(Set task):
Begin at the first line below and copy each line exactly, ending with the line where "hall carpet', 'threshold')" appears.

(Data segment):
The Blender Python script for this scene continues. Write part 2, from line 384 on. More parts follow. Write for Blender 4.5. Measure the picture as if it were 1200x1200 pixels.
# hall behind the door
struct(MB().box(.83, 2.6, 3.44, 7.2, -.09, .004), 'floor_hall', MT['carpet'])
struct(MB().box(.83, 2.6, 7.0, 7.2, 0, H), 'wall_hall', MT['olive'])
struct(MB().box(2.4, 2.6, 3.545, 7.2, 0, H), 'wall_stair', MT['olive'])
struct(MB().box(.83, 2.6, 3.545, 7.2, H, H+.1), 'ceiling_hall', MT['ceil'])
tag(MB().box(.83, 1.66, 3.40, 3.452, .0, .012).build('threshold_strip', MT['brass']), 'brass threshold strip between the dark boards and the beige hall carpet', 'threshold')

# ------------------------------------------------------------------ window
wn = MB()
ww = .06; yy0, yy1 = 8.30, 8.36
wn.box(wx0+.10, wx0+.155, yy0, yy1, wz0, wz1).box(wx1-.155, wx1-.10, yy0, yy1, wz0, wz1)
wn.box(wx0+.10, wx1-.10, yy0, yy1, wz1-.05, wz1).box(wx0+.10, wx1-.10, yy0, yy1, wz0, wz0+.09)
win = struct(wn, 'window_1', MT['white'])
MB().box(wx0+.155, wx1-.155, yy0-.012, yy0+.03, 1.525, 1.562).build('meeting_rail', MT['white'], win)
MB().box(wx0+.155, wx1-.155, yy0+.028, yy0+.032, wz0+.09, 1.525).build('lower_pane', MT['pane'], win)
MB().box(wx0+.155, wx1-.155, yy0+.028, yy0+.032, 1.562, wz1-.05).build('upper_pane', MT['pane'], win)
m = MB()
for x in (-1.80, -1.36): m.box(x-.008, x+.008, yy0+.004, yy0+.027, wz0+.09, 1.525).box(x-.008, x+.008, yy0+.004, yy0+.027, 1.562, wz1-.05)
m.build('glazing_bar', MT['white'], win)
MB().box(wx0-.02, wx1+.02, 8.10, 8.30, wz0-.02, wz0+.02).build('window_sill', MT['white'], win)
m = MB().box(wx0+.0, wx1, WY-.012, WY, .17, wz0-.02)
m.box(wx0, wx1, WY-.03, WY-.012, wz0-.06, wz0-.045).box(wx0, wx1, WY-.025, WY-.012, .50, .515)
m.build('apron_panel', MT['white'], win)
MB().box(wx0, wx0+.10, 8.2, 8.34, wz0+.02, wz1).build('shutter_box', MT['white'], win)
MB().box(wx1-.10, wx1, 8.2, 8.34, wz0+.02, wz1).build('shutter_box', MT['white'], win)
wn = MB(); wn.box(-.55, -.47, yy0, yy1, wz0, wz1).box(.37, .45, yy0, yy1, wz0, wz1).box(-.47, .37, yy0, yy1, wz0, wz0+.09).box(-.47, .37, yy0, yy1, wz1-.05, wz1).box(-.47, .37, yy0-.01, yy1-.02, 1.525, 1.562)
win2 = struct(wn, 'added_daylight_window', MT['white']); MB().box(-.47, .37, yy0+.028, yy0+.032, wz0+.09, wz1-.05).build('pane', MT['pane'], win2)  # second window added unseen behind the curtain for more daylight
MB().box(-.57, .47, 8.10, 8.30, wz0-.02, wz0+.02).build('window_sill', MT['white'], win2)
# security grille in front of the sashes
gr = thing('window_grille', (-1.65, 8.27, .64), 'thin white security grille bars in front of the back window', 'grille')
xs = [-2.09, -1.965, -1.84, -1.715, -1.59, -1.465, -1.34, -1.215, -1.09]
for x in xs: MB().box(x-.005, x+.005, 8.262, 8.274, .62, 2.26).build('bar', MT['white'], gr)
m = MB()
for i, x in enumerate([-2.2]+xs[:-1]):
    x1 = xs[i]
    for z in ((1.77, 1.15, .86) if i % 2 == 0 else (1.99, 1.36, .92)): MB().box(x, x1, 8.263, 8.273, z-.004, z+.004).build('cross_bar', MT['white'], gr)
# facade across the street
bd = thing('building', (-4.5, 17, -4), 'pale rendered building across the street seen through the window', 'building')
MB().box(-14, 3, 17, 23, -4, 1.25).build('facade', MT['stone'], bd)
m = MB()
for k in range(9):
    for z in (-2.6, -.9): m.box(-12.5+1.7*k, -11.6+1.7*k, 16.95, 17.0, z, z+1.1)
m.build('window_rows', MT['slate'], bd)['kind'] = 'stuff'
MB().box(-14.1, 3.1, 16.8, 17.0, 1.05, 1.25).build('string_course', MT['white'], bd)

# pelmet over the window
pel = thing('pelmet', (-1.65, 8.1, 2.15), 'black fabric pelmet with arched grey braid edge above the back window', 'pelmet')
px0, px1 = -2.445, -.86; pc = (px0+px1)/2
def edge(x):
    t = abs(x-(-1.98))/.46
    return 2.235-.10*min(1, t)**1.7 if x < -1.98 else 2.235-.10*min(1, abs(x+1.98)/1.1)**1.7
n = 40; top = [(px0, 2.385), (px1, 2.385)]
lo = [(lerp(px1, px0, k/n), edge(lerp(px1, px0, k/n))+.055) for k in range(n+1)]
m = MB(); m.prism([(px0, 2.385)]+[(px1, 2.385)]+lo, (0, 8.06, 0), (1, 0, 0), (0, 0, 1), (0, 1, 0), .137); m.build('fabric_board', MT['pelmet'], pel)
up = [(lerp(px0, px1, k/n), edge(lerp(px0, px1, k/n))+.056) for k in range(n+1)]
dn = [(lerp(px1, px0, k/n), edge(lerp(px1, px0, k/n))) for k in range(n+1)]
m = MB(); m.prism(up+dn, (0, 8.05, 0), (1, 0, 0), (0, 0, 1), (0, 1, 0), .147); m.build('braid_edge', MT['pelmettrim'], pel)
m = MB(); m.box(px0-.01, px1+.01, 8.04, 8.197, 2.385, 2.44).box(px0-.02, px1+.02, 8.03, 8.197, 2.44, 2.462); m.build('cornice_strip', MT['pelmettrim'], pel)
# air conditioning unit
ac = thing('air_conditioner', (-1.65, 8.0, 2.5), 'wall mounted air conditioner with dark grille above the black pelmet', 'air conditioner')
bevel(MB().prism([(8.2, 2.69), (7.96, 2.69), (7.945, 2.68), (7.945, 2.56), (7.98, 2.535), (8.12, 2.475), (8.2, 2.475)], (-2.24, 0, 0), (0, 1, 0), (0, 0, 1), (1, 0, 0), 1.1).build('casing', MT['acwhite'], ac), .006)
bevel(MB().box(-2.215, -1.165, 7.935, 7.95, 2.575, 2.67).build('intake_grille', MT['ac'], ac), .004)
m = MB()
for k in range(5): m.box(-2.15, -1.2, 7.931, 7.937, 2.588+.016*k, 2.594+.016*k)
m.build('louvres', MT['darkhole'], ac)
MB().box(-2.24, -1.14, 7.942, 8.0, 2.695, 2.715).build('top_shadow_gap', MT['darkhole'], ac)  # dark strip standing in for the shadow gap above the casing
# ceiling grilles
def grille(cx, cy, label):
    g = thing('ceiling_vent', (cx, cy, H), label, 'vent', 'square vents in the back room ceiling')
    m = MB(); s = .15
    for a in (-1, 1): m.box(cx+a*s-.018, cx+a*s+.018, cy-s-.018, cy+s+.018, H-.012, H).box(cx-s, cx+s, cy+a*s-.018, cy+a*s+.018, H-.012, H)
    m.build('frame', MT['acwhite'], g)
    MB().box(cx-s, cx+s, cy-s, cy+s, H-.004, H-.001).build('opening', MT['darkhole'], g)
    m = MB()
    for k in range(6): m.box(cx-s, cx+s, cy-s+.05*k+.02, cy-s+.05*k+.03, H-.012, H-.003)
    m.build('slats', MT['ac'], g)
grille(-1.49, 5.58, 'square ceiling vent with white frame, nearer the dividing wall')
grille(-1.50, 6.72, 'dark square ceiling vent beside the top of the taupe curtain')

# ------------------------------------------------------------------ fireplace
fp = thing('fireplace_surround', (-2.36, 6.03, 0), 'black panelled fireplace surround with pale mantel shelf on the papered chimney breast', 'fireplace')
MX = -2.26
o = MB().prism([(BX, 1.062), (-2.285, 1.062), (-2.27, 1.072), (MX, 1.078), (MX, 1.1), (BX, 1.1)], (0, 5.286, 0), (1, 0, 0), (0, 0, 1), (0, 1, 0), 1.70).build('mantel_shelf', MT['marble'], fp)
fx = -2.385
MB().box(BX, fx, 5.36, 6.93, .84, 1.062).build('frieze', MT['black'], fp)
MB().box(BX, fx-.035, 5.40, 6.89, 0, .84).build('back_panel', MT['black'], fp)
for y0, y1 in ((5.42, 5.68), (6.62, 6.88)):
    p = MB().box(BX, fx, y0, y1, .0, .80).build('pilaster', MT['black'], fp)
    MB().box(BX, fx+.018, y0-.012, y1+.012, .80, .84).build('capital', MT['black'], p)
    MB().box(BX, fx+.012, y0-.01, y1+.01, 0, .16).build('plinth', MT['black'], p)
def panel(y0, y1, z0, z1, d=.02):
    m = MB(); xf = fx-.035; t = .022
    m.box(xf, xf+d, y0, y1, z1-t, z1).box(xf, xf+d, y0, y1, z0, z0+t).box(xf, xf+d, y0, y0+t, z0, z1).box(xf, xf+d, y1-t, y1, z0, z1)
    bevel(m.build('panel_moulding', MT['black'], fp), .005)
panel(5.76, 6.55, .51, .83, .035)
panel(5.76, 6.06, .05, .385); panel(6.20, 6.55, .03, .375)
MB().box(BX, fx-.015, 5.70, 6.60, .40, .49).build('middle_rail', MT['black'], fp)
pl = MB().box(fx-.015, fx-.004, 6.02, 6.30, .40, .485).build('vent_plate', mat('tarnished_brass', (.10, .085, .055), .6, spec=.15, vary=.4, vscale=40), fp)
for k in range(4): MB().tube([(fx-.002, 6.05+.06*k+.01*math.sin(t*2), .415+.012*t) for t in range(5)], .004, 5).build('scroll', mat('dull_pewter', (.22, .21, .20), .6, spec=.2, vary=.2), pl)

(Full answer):
The Blender Python script for this scene continues. Write part 2, from line 384 on. More parts follow. Write for Blender 4.5. Measure the picture as if it were 1200x1200 pixels.
# hall behind the door
struct(MB().box(.83, 2.6, 3.44, 7.2, -.09, .004), 'floor_hall', MT['carpet'])
struct(MB().box(.83, 2.6, 7.0, 7.2, 0, H), 'wall_hall', MT['olive'])
struct(MB().box(2.4, 2.6, 3.545, 7.2, 0, H), 'wall_stair', MT['olive'])
struct(MB().box(.83, 2.6, 3.545, 7.2, H, H+.1), 'ceiling_hall', MT['ceil'])
tag(MB().box(.83, 1.66, 3.40, 3.452, .0, .012).build('threshold_strip', MT['brass']), 'brass threshold strip between the dark boards and the beige hall carpet', 'threshold')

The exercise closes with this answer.